Your instructions: Reproduce each line from the first in the data through the line that contains "the camera', .2)" exactly; give nothing else.

Provided material:
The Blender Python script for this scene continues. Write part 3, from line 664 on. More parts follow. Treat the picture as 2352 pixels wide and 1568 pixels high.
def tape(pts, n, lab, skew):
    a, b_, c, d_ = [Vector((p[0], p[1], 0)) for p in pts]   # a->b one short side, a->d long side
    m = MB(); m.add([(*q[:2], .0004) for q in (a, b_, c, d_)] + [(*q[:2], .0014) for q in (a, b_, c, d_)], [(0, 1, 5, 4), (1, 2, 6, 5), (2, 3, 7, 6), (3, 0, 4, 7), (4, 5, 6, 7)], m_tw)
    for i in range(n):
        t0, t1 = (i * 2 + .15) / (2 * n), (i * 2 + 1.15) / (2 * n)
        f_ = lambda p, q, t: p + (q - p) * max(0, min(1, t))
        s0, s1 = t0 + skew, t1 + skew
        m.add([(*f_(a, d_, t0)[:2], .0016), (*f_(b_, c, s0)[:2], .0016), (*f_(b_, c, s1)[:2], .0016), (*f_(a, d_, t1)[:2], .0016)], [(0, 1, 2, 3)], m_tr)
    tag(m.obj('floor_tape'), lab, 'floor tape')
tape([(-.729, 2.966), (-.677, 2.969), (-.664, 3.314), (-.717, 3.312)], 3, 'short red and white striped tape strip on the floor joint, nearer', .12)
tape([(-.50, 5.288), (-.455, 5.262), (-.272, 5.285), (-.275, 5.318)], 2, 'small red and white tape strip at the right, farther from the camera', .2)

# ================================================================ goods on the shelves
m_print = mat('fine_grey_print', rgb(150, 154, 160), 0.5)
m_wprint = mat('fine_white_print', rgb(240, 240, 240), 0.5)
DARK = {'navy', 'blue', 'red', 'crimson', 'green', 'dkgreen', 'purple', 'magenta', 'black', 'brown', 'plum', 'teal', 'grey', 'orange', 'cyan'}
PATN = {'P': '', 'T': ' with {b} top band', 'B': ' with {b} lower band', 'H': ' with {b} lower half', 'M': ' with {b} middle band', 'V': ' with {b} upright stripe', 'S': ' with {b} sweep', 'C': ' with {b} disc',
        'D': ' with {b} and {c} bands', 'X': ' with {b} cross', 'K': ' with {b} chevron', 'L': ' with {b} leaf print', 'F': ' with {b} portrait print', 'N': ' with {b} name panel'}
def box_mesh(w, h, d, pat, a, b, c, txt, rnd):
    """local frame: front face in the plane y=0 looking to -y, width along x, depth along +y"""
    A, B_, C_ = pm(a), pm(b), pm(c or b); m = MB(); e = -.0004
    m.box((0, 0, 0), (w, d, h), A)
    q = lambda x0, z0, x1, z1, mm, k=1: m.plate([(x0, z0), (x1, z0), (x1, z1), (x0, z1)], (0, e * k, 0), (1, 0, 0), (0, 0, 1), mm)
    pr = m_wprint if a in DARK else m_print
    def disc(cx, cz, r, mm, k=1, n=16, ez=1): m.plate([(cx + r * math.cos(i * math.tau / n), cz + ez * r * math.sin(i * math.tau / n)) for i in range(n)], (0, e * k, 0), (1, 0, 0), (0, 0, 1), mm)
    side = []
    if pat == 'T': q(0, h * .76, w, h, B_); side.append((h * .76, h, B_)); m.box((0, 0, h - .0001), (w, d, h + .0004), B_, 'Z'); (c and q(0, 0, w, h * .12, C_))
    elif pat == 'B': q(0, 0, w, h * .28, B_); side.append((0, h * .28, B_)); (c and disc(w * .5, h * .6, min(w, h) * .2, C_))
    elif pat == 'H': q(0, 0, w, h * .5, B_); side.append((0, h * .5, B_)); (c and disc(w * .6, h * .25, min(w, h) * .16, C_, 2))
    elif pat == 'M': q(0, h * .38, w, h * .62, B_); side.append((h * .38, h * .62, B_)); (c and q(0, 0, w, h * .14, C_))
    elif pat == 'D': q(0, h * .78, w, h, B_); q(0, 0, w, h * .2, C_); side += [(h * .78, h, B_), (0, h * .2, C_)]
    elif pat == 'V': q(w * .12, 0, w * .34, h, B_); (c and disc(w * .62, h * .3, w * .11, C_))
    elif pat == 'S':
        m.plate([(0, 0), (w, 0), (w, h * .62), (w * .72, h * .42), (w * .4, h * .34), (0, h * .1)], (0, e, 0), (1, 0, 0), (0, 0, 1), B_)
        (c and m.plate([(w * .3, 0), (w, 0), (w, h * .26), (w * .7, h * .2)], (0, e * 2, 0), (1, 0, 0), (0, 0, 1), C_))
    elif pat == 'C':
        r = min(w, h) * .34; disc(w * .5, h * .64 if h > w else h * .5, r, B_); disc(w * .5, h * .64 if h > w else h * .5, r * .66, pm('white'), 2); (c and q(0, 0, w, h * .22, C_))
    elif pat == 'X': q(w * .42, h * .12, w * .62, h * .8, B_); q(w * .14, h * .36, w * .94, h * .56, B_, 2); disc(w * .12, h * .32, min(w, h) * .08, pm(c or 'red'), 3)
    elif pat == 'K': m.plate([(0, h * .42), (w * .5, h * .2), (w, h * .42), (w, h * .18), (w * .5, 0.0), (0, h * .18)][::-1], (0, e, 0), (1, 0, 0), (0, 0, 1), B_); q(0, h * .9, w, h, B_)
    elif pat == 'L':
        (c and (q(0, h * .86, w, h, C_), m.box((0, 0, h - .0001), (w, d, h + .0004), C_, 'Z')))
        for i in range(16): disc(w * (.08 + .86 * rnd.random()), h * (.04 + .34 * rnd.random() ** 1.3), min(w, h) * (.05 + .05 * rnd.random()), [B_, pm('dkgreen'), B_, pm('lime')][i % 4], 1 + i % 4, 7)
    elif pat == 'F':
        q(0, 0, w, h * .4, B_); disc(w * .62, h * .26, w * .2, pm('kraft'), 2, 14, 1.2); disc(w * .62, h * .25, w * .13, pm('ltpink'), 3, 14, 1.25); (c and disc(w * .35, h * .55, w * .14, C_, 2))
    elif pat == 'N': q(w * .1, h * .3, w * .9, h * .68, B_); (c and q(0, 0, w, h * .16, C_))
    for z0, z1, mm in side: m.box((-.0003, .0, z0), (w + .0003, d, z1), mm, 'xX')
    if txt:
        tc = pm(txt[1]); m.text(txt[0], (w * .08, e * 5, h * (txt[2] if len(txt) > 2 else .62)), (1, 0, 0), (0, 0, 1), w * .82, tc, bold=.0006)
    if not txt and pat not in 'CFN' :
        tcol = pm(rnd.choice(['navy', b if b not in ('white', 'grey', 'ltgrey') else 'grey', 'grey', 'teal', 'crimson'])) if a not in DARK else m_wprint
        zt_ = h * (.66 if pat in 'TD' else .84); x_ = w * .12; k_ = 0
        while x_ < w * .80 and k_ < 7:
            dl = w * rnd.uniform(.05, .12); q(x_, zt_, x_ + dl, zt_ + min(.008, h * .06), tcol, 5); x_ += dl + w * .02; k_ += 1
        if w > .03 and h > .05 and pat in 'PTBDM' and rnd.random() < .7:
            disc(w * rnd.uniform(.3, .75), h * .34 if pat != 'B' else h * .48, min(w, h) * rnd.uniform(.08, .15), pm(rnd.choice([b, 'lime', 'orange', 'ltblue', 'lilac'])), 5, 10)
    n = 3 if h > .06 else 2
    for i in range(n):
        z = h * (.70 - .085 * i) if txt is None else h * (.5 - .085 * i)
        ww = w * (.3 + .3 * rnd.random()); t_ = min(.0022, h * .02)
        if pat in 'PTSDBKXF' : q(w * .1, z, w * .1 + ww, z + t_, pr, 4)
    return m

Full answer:
The Blender Python script for this scene continues. Write part 3, from line 664 on. More parts follow. Treat the picture as 2352 pixels wide and 1568 pixels high.
def tape(pts, n, lab, skew):
    a, b_, c, d_ = [Vector((p[0], p[1], 0)) for p in pts]   # a->b one short side, a->d long side
    m = MB(); m.add([(*q[:2], .0004) for q in (a, b_, c, d_)] + [(*q[:2], .0014) for q in (a, b_, c, d_)], [(0, 1, 5, 4), (1, 2, 6, 5), (2, 3, 7, 6), (3, 0, 4, 7), (4, 5, 6, 7)], m_tw)
    for i in range(n):
        t0, t1 = (i * 2 + .15) / (2 * n), (i * 2 + 1.15) / (2 * n)
        f_ = lambda p, q, t: p + (q - p) * max(0, min(1, t))
        s0, s1 = t0 + skew, t1 + skew
        m.add([(*f_(a, d_, t0)[:2], .0016), (*f_(b_, c, s0)[:2], .0016), (*f_(b_, c, s1)[:2], .0016), (*f_(a, d_, t1)[:2], .0016)], [(0, 1, 2, 3)], m_tr)
    tag(m.obj('floor_tape'), lab, 'floor tape')
tape([(-.729, 2.966), (-.677, 2.969), (-.664, 3.314), (-.717, 3.312)], 3, 'short red and white striped tape strip on the floor joint, nearer', .12)
tape([(-.50, 5.288), (-.455, 5.262), (-.272, 5.285), (-.275, 5.318)], 2, 'small red and white tape strip at the right, farther from the camera', .2)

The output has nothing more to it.